Entrepreneurs can also develop ways of helping poor communities through cooperatives and associations of production workers. For example, Ashoka, a non-government organization that works in 63 countries, opened its largest office in Brazil. Because of the success of this type of entrepreneurship, and because of the demand for the products from these cooperatives, this market is growing. In this way, entrepreneurs have opened up new markets in innovative ways. (For further discussion of the various cooperatives set up to create and market handcrafts, see: http://www.culturalexchange-br.nl/mapping-brazil/fashion/fashion-retailing-brazil/appriciation-handicrafts)

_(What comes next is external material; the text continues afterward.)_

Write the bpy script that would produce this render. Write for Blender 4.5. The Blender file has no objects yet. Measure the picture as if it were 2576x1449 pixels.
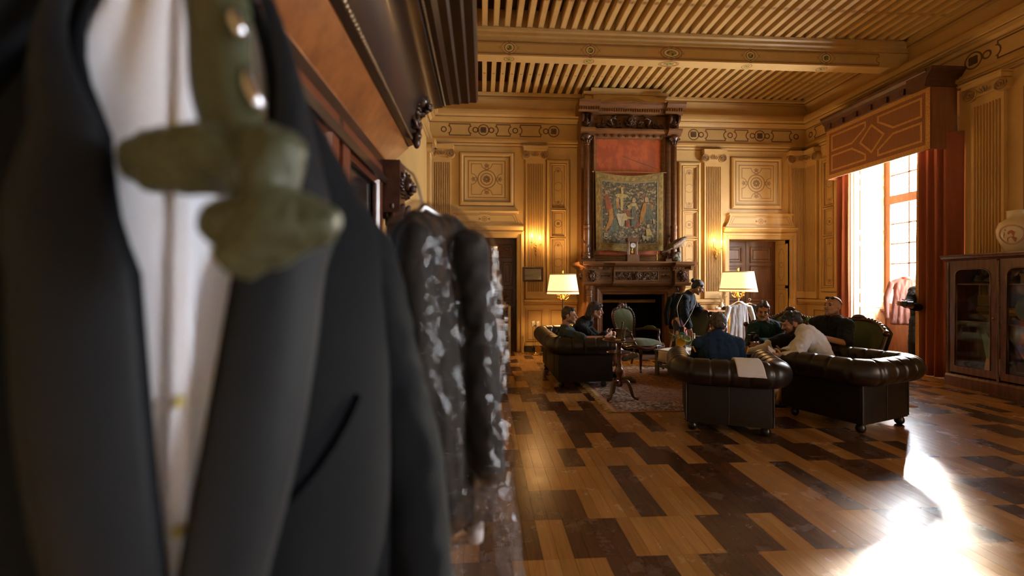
import bpy, bmesh, math, random
from mathutils import Vector, Matrix, Euler, noise
random.seed(7)
SC = bpy.context.scene
COL = SC.collection
PI = math.pi
# ------------------------------------------------------------------ camera
YAW = math.radians(3.65); FPX = 1145.0; CXP = 1288.0; HYP = 715.0; EYE = 1.45
cam = bpy.data.cameras.new('camera'); camo = bpy.data.objects.new('camera', cam); COL.objects.link(camo)
cam.lens = 16.0; cam.sensor_width = 36.0; cam.sensor_fit = 'HORIZONTAL'
cam.shift_y = -(724.5 - HYP) / 2576.0
camo.location = (0, 0, EYE); camo.rotation_euler = (PI / 2, 0, -YAW)
cam.clip_start = 0.02; cam.clip_end = 200
cam.dof.use_dof = True; cam.dof.focus_distance = 6.2; cam.dof.aperture_fstop = 1.5
SC.camera = camo
# ------------------------------------------------------------------ world, sun, exposure
SKY = 105.0; SUN = 130.0
w = bpy.data.worlds.new('sky'); SC.world = w; w.use_nodes = True
bg = w.node_tree.nodes['Background']; bg.inputs[0].default_value = (0.86, 0.93, 1.0, 1); bg.inputs[1].default_value = SKY
sun = bpy.data.lights.new('sun', 'SUN'); sun.energy = SUN; sun.angle = math.radians(6.0); sun.color = (1.0, 0.90, 0.74)
suno = bpy.data.objects.new('sun', sun); COL.objects.link(suno)
_az = math.radians(44.2); _el = math.radians(13.5)
_sd = Vector((math.sin(_az) * math.cos(_el), math.cos(_az) * math.cos(_el), math.sin(_el)))
suno.rotation_euler = _sd.to_track_quat('Z', 'Y').to_euler(); suno.location = (14, 15, 6)
def portal(name, loc, sx, sz):          # a window opening the sky shines through
    l = bpy.data.lights.new(name, 'AREA'); l.shape = 'RECTANGLE'; l.size = sx; l.size_y = sz
    o = bpy.data.objects.new(name, l); COL.objects.link(o); o.location = loc
    o.rotation_euler = Vector((1, 0, 0)).to_track_quat('Z', 'Y').to_euler()
    l.cycles.is_portal = True
    return o
SC.view_settings.view_transform = 'Standard'; SC.view_settings.look = 'None'
SC.view_settings.exposure = -0.40; SC.view_settings.gamma = 1.0; SC.view_settings.use_curve_mapping = False
SC.cycles.use_denoising = True
SC.cycles.max_bounces = 8; SC.cycles.diffuse_bounces = 4; SC.cycles.glossy_bounces = 4
SC.cycles.transmission_bounces = 6; SC.cycles.transparent_max_bounces = 12
SC.cycles.caustics_reflective = False; SC.cycles.caustics_refractive = False
SC.cycles.sample_clamp_indirect = 8.0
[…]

Overall, entrepreneurs in Brazil have a productive environment for growing their start-ups. The government has provided support through legislation and grants. Venture capital firms have taken notice of start-ups as an opportunity to invest. Ebusiness is expanding dramatically throughout all spectrums of the socio-economic classes. Mostly, the country’s culture is embracing and promoting a general spirit of entrepreneurship. At the same time, the government is promoting this entrepreneurial spirit by nurturing it, providing incentives, and recognizing the positive contributions entrepreneurs are making to the economy and to the country. With this much encouragement, socially and from the government, Brazil is poised to continue innovating and expanding its impact on the global economy.